There is much of interest in this post of Franklin's, but here's just a thought on the note at the end: perhaps this asymmetry results from the relatively naive way in which most people evaluate songs ('proper' songs), in just this way: that because the expectation is then created for noise or whatever to be just as naively worthwhile, and it often is not, or not in a way that extends beyond chance affinity (it works for some people, not for others), the response is to theorize, to make noise, and the appreciation of it, into a task, a challenge. To the extent that noise does not enjoy the deeply sedimented conventional matter of the tradition of songcraft, this is justified, maybe; but to the extent that people are lulled by conventionality into forgetting what is vital in songcraft, and illegitimately rejecting it, this is: weak.
A note from Waggish on copying.
I think often about this fact, that in the present day one is not likely to recopy much of anything one has written. I have been slightly impressed and vaguely ashamed to learn, as I read more about the material circumstances of writing of many of my favorite authors and thinkers, just how much time they must have spent 'just' copying. Often letters come down to us not because the originals were preserved, but because the author kept a draft. (And just think of how many letters some people wrote, copied or not!) Textual criticism thrives on manuscript copies of documents. Wittgenstein is supposed to have made out a fair copy of all his day's work every night before he could go to sleep (and think of how much more copying his own work entailed, what with its constant revision and reformulation). Much of the copying of the process of writing of the past seems to have been necessary: if you write enough by hand, you have to take time to preserve some of what you've written, even for yourself, so that it can be understood later without difficulty. But a great deal of opportunity for reflection of a sort must be provided by all this copying, too.
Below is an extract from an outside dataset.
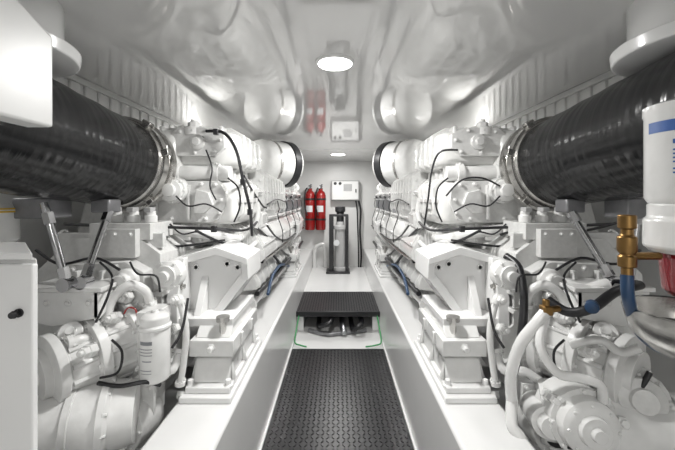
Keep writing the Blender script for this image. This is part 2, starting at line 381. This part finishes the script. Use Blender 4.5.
    cab=[([L(206,131,1.53),L(224,133,1.53),L(236,150,1.52),L(243,180,1.51),L(250,210,1.54),L(252,235,1.7)],.0075),
         ([L(64,224,1.42),L(110,226,1.42),L(160,227,1.44),L(215,229,1.45),L(245,230,1.6),L(257,222,1.9)],.0065),
         ([L(244,176,1.53),L(252,190,1.78),L(262,205,1.98),L(266,208,2.1)],.006),
         ([L(257,228,1.9),L(266,236,2.1),L(277,246,2.5),L(288,255,3.1),L(298,255,4.0)],.008),
         ([L(195,230,1.46),L(215,240,1.5),L(235,246,1.6),L(252,248,1.8)],.006),
         ([L(160,238,1.46),L(172,246,1.45),L(200,244,1.46),L(225,240,1.5)],.005),
         ([L(262,262,1.95),L(268,250,2.2),L(279,262,2.6),L(284,268,3.1)],.010),
         ([L(176,196,1.47),L(188,206,1.46),L(206,204,1.47),L(222,212,1.49)],.0035),
         ([L(206,150,1.53),L(212,168,1.5),L(210,186,1.48),L(216,200,1.48)],.0035),
         ([L(228,178,1.52),L(238,188,1.52),L(240,206,1.53),L(234,222,1.54)],.004),
         ([L(170,224,1.45),L(182,234,1.43),L(198,232,1.43),L(212,240,1.45)],.0035),
         ([(.448,2.0,1.06),(.432,2.3,.93),(.425,2.7,.86),(.424,3.4,.845),(.426,4.2,.85)],.006),
         ([(.45,2.1,1.16),(.44,2.4,1.19),(.443,2.8,1.17),(.455,3.4,1.20),(.46,4.2,1.19)],.005)]
    for k in range(1,6):
        y=2.12+.38*k
        cab.append(([(.445,y-.08,1.18),(.435,y-.06,1.12),(.45,y-.03,1.065),(.42,y,.95),(.424,y+.02,.86)],.0035))
    for i,(pts,r) in enumerate(cab):
        if S>0 and i in(0,2,8): continue
        MB().tube(pts,r,8).build('wiring_harness','rubber',t)
    if S>0:
        MB().tube([L(458,150,1.53),L(440,152,1.56),L(432,170,1.6),L(428,200,1.65),L(424,228,1.8)],.005,8).build('wiring_harness','rubber',t)
        MB().tube([L(500,186,1.47),L(482,178,1.47),L(462,180,1.48),L(446,196,1.5)],.004,8).build('wiring_harness','rubber',t)
    for i,(px,py,Y) in enumerate(((216,132,1.53),(243,182,1.51),(250,212,1.54),(150,226,1.43),(214,229,1.45))):
        if S>0 and i<3: continue
        MB().box(L(px,py,Y),(.022,.022,.028)).build('cable_clip','plastic',t,bev=.003)
    MB().tube([L(268,294,1.95),L(273,275,2.2),L(281,265,2.6),L(289,266,3.2)],.010,10).build('fuel_hose','blue',t,label='blue hose')
    return t
engine(-1,'large white marine diesel engine left of the walkway')
engine(1,'large white marine diesel engine right of the walkway')

# air filters
for S,nm in((-1,'left'),(1,'right')):
    SIDE=S
    t=thing('air_filter','white drum air filter with black end band on top of %s engine'%nm,'air filter',(.6,2.9,1.3))
    p0=V3(.68,2.74,1.50); d=(V3(.44,3.02,1.50)-p0)
    ln=d.length
    MB().lathe(p0,d,[(-.04,.09),(-.02,.15),(0,.18),(.03,.195),(ln-.10,.195),(ln-.09,.183),(ln-.03,.183),(ln-.02,.195),(ln-.005,.187),(ln,.17),(ln+.01,.155),(ln+.012,.05)],44).build('drum','white',t)
    MB().lathe(p0,d,[(ln-.105,.198),(ln-.10,.206),(ln-.035,.206),(ln-.028,.198)],44).build('end_band','rubber',t)
    MB().lathe(p0,d,[(ln+.008,.13),(ln+.02,.12),(ln+.022,.05)],32).build('end_cap','rubber',t)
    MB().lathe(p0,d,[(ln*.3,.2),(ln*.3+.02,.2)],44).build('strap','steel',t)

# exhausts
for S,nm in((-1,'left'),(1,'right')):
    SIDE=S
    t=thing('exhaust_pipe','thick black wrapped exhaust pipe leaving the %s engine towards the camera'%nm,'exhaust pipe',(.945,1.0,1.18))
    A=V3(.945,1.47,1.345); B=V3(.935,.1,1.48); d=(B-A)
    ln=d.length
    MB().lathe(A,d,[(0,.18),(.02,.187)]+[(x*ln,.185+.0015*math.sin(x*60)) for x in [i/30 for i in range(1,30)]]+[(ln,.183)],56).build('wrapped_pipe','wrap',t)
    MB().lathe(A,d,[(-.03,.212),(-.002,.212),(.002,.196),(.025,.194),(.025,.205),(.065,.205),(.065,.195),(.08,.189)],56).build('clamp_ring','steel',t)
    for a in(2.2,2.9,4.0):
        u=V3(math.cos(a),0,math.sin(a)); b=MB().box(A+V3(0,-.045,0)+u*.21,(.03,.035,.03),(0,-a,0)); b.cyl(A+V3(-.0,-.045,0)+u*.216-V3(-u.z,0,u.x)*.03,A+V3(0,-.045,0)+u*.216+V3(-u.z,0,u.x)*.03,.006,n=10)
        b.build('clamp_screw','steel',t,bev=.002)
    rods=((L(44,203,1.10),L(67,284,1.10)),(L(112,203,1.26),L(84,282,1.12))) if S<0 else ((L(566,204,1.25),L(613,282,1.12)),(L(640,203,1.12),L(628,283,1.12)))
    for p,q in rods:
        b=MB().cyl(p,q,.012,n=16)
        dd=(V3(*q)-V3(*p)); b.lathe(V3(*p)+dd*.12,dd,[(0,.018),(.04,.018)],6); b.lathe(V3(*q)-dd*.2,dd,[(0,.018),(.04,.018)],6)
        b.lathe(V3(*q)-V3(0,.02,0),(0,1,0),[(0,.022),(.04,.022)],16); b.build('support_strut','chrome',t)
    MB().bb(.965,1.09,1.1,1.2,1.13,1.20).build('strut_bracket','grey',t,bev=.006)
    MB().box((.885,1.26,1.17),(.07,.07,.05)).build('strut_bracket','grey',t,bev=.006)

for S,nm,ac in((-1,'left',.92),(1,'right',.965)):
    SIDE=S
    t=thing('duct_collar','white round duct collar at the ceiling over the %s exhaust pipe'%nm,'duct',(.9,.85,1.55))
    MB().lathe((ac,.86,1.58),(0,0,1),[(0,.18),(.004,.196),(.036,.2),(.04,.19)],56).build('rim','gel',t,bev=.003)
    MB().lathe((ac,.86,1.62),(0,0,1),[(0,.16),(CE-1.621,.16)],48).build('sleeve','gel',t)
SIDE=-1
t=thing('hanging_panel','white flat panel hanging beside the left duct collar','panel',(.63,.5,1.348))
MB().prism([(.25,1.348),(.697,1.348),(.697,1.538),(.56,1.60),(.25,1.70)],.6,.655,'x').build('panel','wall',t,bev=.006)
for y in(.3,.6): MB().bb(.62,.64,y,y+.03,1.53,CE).build('hanger','gel',t)

# engine mounts
def mount(S,y,lab):
    global SIDE; SIDE=S
    t=thing('engine_mount',lab,'engine mount',(.48,y,.45))
    b=MB().bb(.39,.58,y-.2,y+.3,.45,.472)
    b.bb(.402,.568,y-.175,y+.28,.472,.495)
    for sx in(.414,.556):
        for sy in(-.155,.26): b.bolt((sx,y+sy,.495),(0,0,1),.012,.022)
    b.build('foot_plate','gel',t,bev=.005)
    b=MB().prism([(y-.145,.495),(y+.25,.495),(y+.23,.575),(y-.11,.575)],.415,.555,'x')
    for yy in(y-.12,y+.03,y+.2): b.prism([(.397,.495),(.415,.495),(.415,.565)],yy,yy+.022); b.prism([(.573,.495),(.555,.495),(.555,.565)],yy,yy+.022)
    b.build('lower_block','white',t,bev=.006)
    MB().bb(.42,.55,y-.10,y+.22,.575,.593).build('rubber_pad','lgrey',t,bev=.004)
    b=MB().bb(.40,.57,y-.14,y+.24,.593,.655); b.prism([(y-.115,.655),(y+.22,.655),(y+.18,.70),(y-.07,.70)],.42,.555,'x')
    b.bolt((.485,y-.14,.625),(0,-1,0),.012,.02)
    for yy in(y-.05,y+.1): b.bb(.39,.401,yy,yy+.02,.60,.65)
    b.build('upper_block','white',t,bev=.008)
    MB().cyl((.455,y-.095,.655),(.455,y-.095,.725),.013,n=6).cyl((.455,y-.095,.715),(.455,y-.095,.732),.026).build('mount_stud','steel',t)
    b=MB()
    poly=[(.665,.685),(.668,.925),(.52,.965),(.395,.925),(.390,.86),(.53,.685)]
    b.prism(poly,y+.03,y+.075); b.prism(poly,y+.19,y+.235)
    b.prism([(.675,.915),(.52,.957),(.385,.915),(.385,.945),(.52,.992),(.675,.950)],y-.0,y+.245)
    b.prism([(.384,.858),(.528,.668),(.555,.69),(.411,.88)],y+.01,y+.245)
    b.prism([(y+.01,.85),(y-.0,.945),(y+.24,.945),(y+.24,.85)],.384,.412,'x')
    b.bb(.42,.68,y-.08,y+.25,.685,.718)
    b.prism([(y-.09,.685),(y-.09,.80),(y-.03,.95),(y+.27,.95),(y+.27,.685)],.638,.682,'x')
    b.prism([(y+.04,.71),(y+.04,.88),(y-.06,.71)],.56,.59,'x')
    for p in((.435,.90),(.48,.915),(.615,.90)): b.lathe((p[0],y+.03,p[1]),(0,-1,0),[(0,.014),(.006,.014),(.006,.008),(-.004,.0075)],16)
    b.build('bracket','gel',t,bev=.008)
    for z in(.755,.84): MB().bolt((.638,y-.055,z),(-1,0,0),.01,.014).build('bracket_bolt','steel',t)
for S,nm in((-1,'left'),(1,'right')):
    mount(S,1.40,'near white engine mount with gusset bracket on the %s girder'%nm)
    mount(S,3.3,'far white engine mount with gusset bracket on the %s girder'%nm)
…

A great deal of the text on this blog is in the form of long quotations from other texts. Even when I am sure the text is available online somewhere, or sometimes even if I am quoting something I found online, I will retype the entire thing myself. I always understand it better as a result.
I am not really able to write in longhand at this point. I write in a somewhat careful but difficult to read print. It is slow. But, then, I am only able to write at length in an intermediate sort of way, away from the computer.